### Task to complete
Do any lines in the data below contain "pixels"? If so, copy every one of them.

### Data segment

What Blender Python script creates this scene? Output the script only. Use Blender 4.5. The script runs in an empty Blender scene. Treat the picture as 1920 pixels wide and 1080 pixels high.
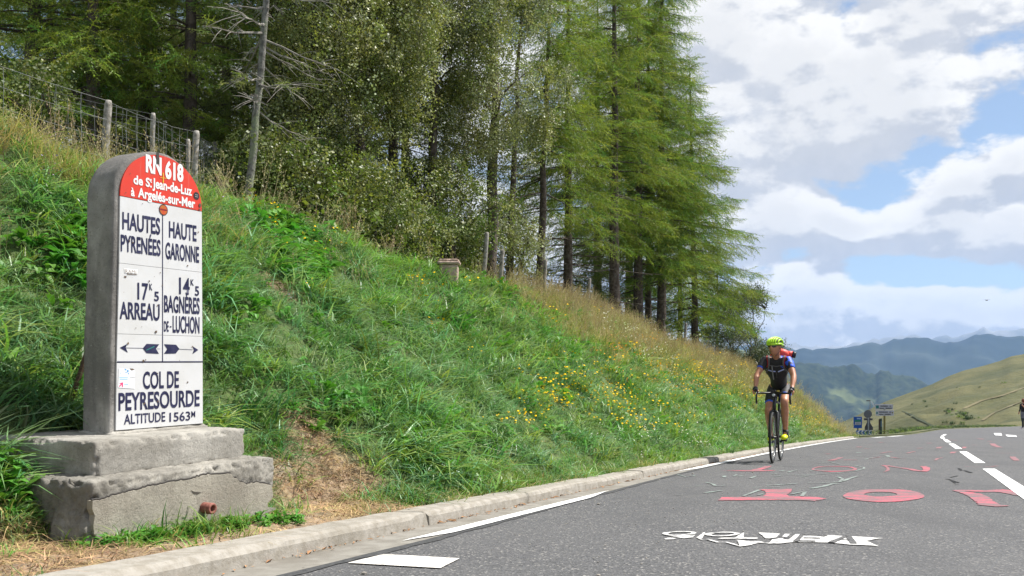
import bpy, bmesh, math, random
import numpy as np
from mathutils import Vector, Matrix, Euler, noise as mnoise
R = math.radians
F = 1700.0                    # focal length in pixels of the 1920 wide photograph
SC = bpy.context.scene
COL = SC.collection

# ------------------------------------------------------------------ camera
cd = bpy.data.cameras.new('camera'); cam = bpy.data.objects.new('camera', cd); COL.objects.link(cam)
cam.location = (0, 0, 0); cam.rotation_euler = (R(90), 0, 0)
cd.sensor_width = 36; cd.lens = F / 1920 * 36; cd.shift_y = 135 / 1920
cd.clip_start = .05; cd.clip_end = 60000
SC.camera = cam
SC.view_settings.view_transform = 'Standard'; SC.view_settings.look = 'None'
SC.view_settings.gamma = 1; SC.view_settings.use_curve_mapping = False
SC.view_settings.exposure = 0.72
SC.cycles.max_bounces = 6; SC.cycles.diffuse_bounces = 3; SC.cycles.glossy_bounces = 2
SC.cycles.transmission_bounces = 3; SC.cycles.volume_bounces = 1; SC.cycles.transparent_max_bounces = 8

# ------------------------------------------------------------------ sun
SUN = Vector((.545, .176, .819)).normalized()
sl = bpy.data.lights.new('sun', 'SUN'); sun = bpy.data.objects.new('sun', sl); COL.objects.link(sun)
sl.energy = 5.0; sl.angle = R(.55); sl.color = (1, .965, .91)
sun.rotation_euler = SUN.to_track_quat('Z', 'Y').to_euler(); sun.location = (5, 2, 30)

# ------------------------------------------------------------------ node helper
class NT:
    def __init__(s, tree): s.t = tree; s.n = tree.nodes; s.l = tree.links
    def new(s, kind, **kw):
        n = s.n.new(kind)
        for k, v in kw.items(): setattr(n, k, v)
        return n
    def put(s, sock, v):
        if hasattr(v, 'is_output'): s.l.new(v, sock)
        elif v is not None:
            if sock.type == 'RGBA' and not isinstance(v, (int, float)) and len(v) == 3: v = (*v, 1)
            sock.default_value = v
    def m(s, op, a, b=None, c=None, clamp=False):
        n = s.new('ShaderNodeMath', operation=op, use_clamp=clamp)
        s.put(n.inputs[0], a)
        if b is not None: s.put(n.inputs[1], b)
        if c is not None: s.put(n.inputs[2], c)
        return n.outputs[0]
    def v(s, op, a, b=None, out=0):
        n = s.new('ShaderNodeVectorMath', operation=op); s.put(n.inputs[0], a)
        if b is not None: s.put(n.inputs[1], b)
        return n.outputs[out]
    def ss(s, x, lo, hi, a=0., b=1.):
        n = s.new('ShaderNodeMapRange', interpolation_type='SMOOTHSTEP')
        s.put(n.inputs[0], x); s.put(n.inputs[1], lo); s.put(n.inputs[2], hi); s.put(n.inputs[3], a); s.put(n.inputs[4], b)
        return n.outputs[0]
    def mix(s, f, a, b, blend='MIX'):
        n = s.new('ShaderNodeMix', data_type='RGBA', blend_type=blend)
        s.put(n.inputs[0], f); s.put(n.inputs[6], a); s.put(n.inputs[7], b); return n.outputs[2]
    def noise(s, vec, scale, detail=4, rough=.55, dist=0., dim='3D'):
        n = s.new('ShaderNodeTexNoise', noise_dimensions=dim)
        if vec is not None: s.put(n.inputs['Vector'], vec)
        n.inputs['Scale'].default_value = scale; n.inputs['Detail'].default_value = detail
        n.inputs['Roughness'].default_value = rough; n.inputs['Distortion'].default_value = dist
        return n.outputs[0]

# ------------------------------------------------------------------ world: daylight sky with cumulus
W = bpy.data.worlds.new('World'); SC.world = W; W.use_nodes = True
t = NT(W.node_tree); t.n.clear()
out = t.new('ShaderNodeOutputWorld')
sky = t.new('ShaderNodeTexSky', sky_type='NISHITA', sun_disc=False)
sky.sun_elevation = math.asin(SUN.z); sky.sun_rotation = math.atan2(SUN.x, SUN.y)
sky.altitude = 1500; sky.air_density = 1.0; sky.dust_density = 1.0; sky.ozone_density = 1.5
bg1 = t.new('ShaderNodeBackground'); bg1.inputs[1].default_value = .075
t.l.new(t.mix(.30, sky.outputs[0], (5.4, 6.6, 8.4)), bg1.inputs[0])
tc = t.new('ShaderNodeTexCoord'); D = t.v('NORMALIZE', tc.outputs['Generated'])
def pdir(u, v): return Vector(((u - 960) / F, 1, -(v - 675) / F)).normalized()
# (u, v, half width, half height, amount) of gaps (negative) and thick cloud (positive), as directions
BL = [(1760, 275, 80, 48, -.34), (1670, 350, 60, 40, -.30), (1850, 235, 45, 22, -.12), (1640, 375, 35, 22, -.10), (1316, 100, 12, 14, -.2), (1620, 500, 190, 28, -.30), (1490, 470, 60, 16, -.18), (1800, 525, 120, 12, -.16), (1655, 460, 40, 30, -.12),
      (1905, 215, 35, 25, -.2), (1480, 570, 90, 12, -.06), (1530, 200, 200, 150, .24), (1840, 370, 95, 95, .30), (1640, 415, 70, 35, .24), (1470, 450, 60, 40, .09), (1500, 510, 70, 34, .14), (1600, 600, 380, 40, .26), (1740, 470, 70, 10, .1), (1500, 300, 180, 110, .10), (1700, 60, 400, 90, .12)]
def density(vec, full=True):
    sep = t.new('ShaderNodeSeparateXYZ'); t.l.new(vec, sep.inputs[0])
    cmb = t.new('ShaderNodeCombineXYZ'); t.l.new(sep.outputs[0], cmb.inputs[0]); t.l.new(sep.outputs[1], cmb.inputs[1])
    t.l.new(t.m('MULTIPLY', sep.outputs[2], 1.75), cmb.inputs[2])
    p = t.v('ADD', cmb.outputs[0], (3.1, 7.4, 1.3))
    d = t.m('MULTIPLY', t.noise(p, 2.6, 3, .5), .50)
    d = t.m('MULTIPLY_ADD', t.noise(p, 7.5, 11, .57, .1), 1.25, d)
    for sc_, am_ in ((11., .26), (25., .11)):
        vo = t.new('ShaderNodeTexVoronoi', feature='SMOOTH_F1'); vo.inputs['Scale'].default_value = sc_; vo.inputs['Smoothness'].default_value = .35
        wv = t.new('ShaderNodeTexNoise'); wv.inputs['Scale'].default_value = sc_ * .8; wv.inputs['Detail'].default_value = 4; t.l.new(p, wv.inputs['Vector'])
        pw = t.v('ADD', p, t.v('MULTIPLY', wv.outputs['Color'], (.9 / sc_, .9 / sc_, .9 / sc_))); t.l.new(pw, vo.inputs['Vector'])
        d = t.m('MULTIPLY_ADD', vo.outputs['Distance'], -am_, t.m('ADD', d, am_ * .42))
    for (u, v, hw, hh, am) in BL:
        c = pdir(u, v)
        q = t.v('MULTIPLY', t.v('SUBTRACT', vec, tuple(c)), (F / hw * .95, F / hw * .5, F / hh * .95))
        g = t.m('EXPONENT', t.m('MULTIPLY', t.v('DOT_PRODUCT', q, q, 1), -.7))
        d = t.m('MULTIPLY_ADD', g, am, d)
    return t.m('SUBTRACT', d, .79)
d0 = density(D); d1 = density(t.v('ADD', D, (.008, 0, .017)))
alpha = t.ss(d0, -.05, .075)
edge = t.m('SUBTRACT', d0, d1)
lit = t.ss(edge, -.075, .085)
thick = t.ss(d0, .12, .40)
ccol = t.mix(lit, (.62, .655, .73), (1.08, 1.07, 1.05))
ccol = t.mix(t.m('MULTIPLY', thick, .42), ccol, (.66, .68, .72))
fine = t.noise(D, 26, 6, .6)
ccol = t.mix(t.ss(fine, .3, .7, .0, .22), ccol, (.97, .97, .98))
bg2 = t.new('ShaderNodeBackground'); t.l.new(ccol, bg2.inputs[0]); bg2.inputs[1].default_value = .60
sepd = t.new('ShaderNodeSeparateXYZ'); t.l.new(D, sepd.inputs[0])
up = t.ss(sepd.outputs[2], -.02, .0)
mx = t.new('ShaderNodeMixShader'); t.l.new(t.m('MULTIPLY', alpha, up), mx.inputs[0])
t.l.new(bg1.outputs[0], mx.inputs[1]); t.l.new(bg2.outputs[0], mx.inputs[2]); t.l.new(mx.outputs[0], out.inputs[0])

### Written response
What Blender Python script creates this scene? Output the script only. Use Blender 4.5. The script runs in an empty Blender scene. Treat the picture as 1920 pixels wide and 1080 pixels high.
F = 1700.0                    # focal length in pixels of the 1920 wide photograph